1.1[MASS NOUN] The aspect of musical composition concerned with the arrangement of single notes to form a satisfying sequence: her great gift was for melody

1.2 The principal part in harmonized music: we have the melody and bass of a song composed by Strozzi

1.3[MASS NOUN] Sweet music; tunefulness

I have my own personal definition. We’ll get into how that can be so in a short while, but for the moment let’s just look at the above. Pick out several words that perhaps support my definition: “A satisfying sequence”. “Tunefulness”. “Musically satisfying.”

Now, some people would stick to the rigid definition that any sequence of sounds, not notes, is melody, and to a great extent yes, that is true. You can hear melody in rain falling, a river flowing, even the breathing of your loved one as they lie beside you. There are plenty of mundane, everyday objects that can be said to make a certain approximation of melody. The fridge, the dishwasher, my pet cats, the doorbell. Any sounds in a sequence can essentially be said to be melody of sorts.

However, when I think of melody, I think of music I can hum, a structured tune, something I enjoy listening to or can at least pick out the notes and chords in. Melody, though it is defined, is open to a certain amount of interpretation. How? Well because a word like “disabled” certainly could mean two very different things to two people, as could “sacrifice” or even “good weather”. Just because something is defined a certain way in the dictionary is not necessarily the only way it can be looked at. Take the word “pet”, for instance. Pet means any animal you keep as a domesticated companion, or something. But people who do not like pets might define them as a nuisance, a waste of time, a strain on the wallet. Both interpretations can be said to be true. Much of what we perceive around us is open very much to our own idea of what those things are.

So with melody. Everyone hears music a different way. What I call a beautiful keyboard passage might be interpreted as pointless noodling by another person, and what they consider a crushing brutal guitar groove might seem as noise to me. Both are right: it’s however they’re interpreted by different people that matters. If it didn’t, then everyone would like Perry Como AND Darkthrone: why wouldn’t they? They’re both music. One person however will find the former boring and the latter bitchin’, while for another Darkthrone would be noise and Como would be soothing. It is, again, all in the interpretation.

The only way I was able to get Janszoon to, I think, accept or understand what I was saying about not finding or calling Grindcore music was to use the example of two men talking about sports. “Do you play sports?” says one, to which the other replies “Oh yes, I’m a keen golfer.” The first one sneers and says “Golf? That’s not sport! Walking around on a field? Now rugby: that’s sport!” The first guy is not in any way attempting to say that golf is not sport, as it clearly is, but is giving his opinion that to him, it is not what he considers sport.

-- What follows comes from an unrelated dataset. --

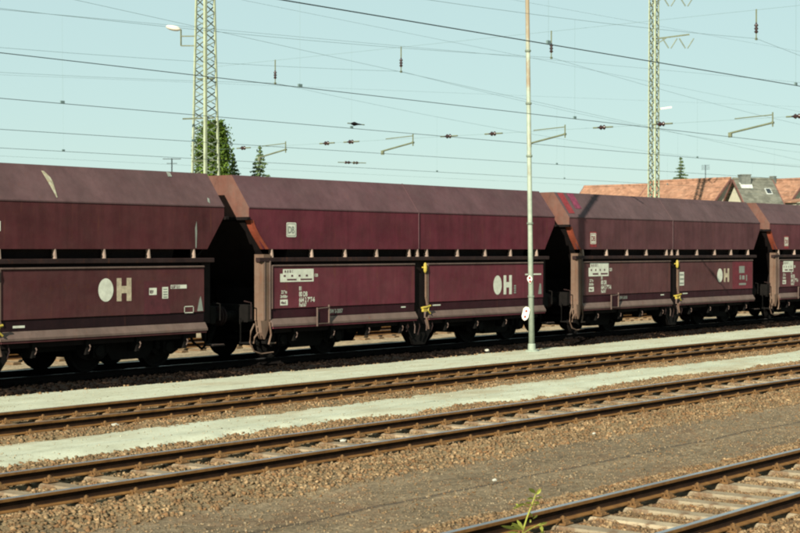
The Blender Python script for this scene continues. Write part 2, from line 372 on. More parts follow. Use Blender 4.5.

Nobody is denying the immutable fact that golf is a sport.

So it was with Grindcore. I explained to Jansz that it wasn’t that I was saying it didn’t fit the dictionary definition of music, but that I did not consider it such, because it did not sound like it to me. The “to me” is very important of course; this is only my opinion.

And so, melody is something I expect to be tuneful or at least something I can follow, something that shows me a pattern in the music. If I don’t hear that, I consider the music not to have any melody. It’s probably helpful to always subconsciously add “that I can see/hear” to any comments I make about melody, because that’s what I mean: I can discern nothing that shows itself to me to be melody, nothing that satisfies my own, admittedly specialised, idea of what melody is.

I don’t wish to debate this to death, and as I say it’s not aimed specifically at anyone, but it comes up so often I felt the time was right to nail it down. Someone can tell me “You’re crazy man: Sixteen Photocopiers Running While A Kettle Boils has melody!” and I would not deny it, not at all. It’s just that I can’t hear it, can't make it out, and so to me, and perhaps only to me, it has none. Play a death metal album to anyone not into that scene and they’ll tell you it’s just noise. It isn’t (not always anyway) but to them it is, and you will do well to change their opinion. Boring, loud, melodious, confused, wandering, freeform, angry, depressing: these are all terms that can be used to describe certain music, as heard by one person, whereas another will hear something totally different. As I say, it’s all down to personal interpretation.

I hope that finally explains my position with regard to melody.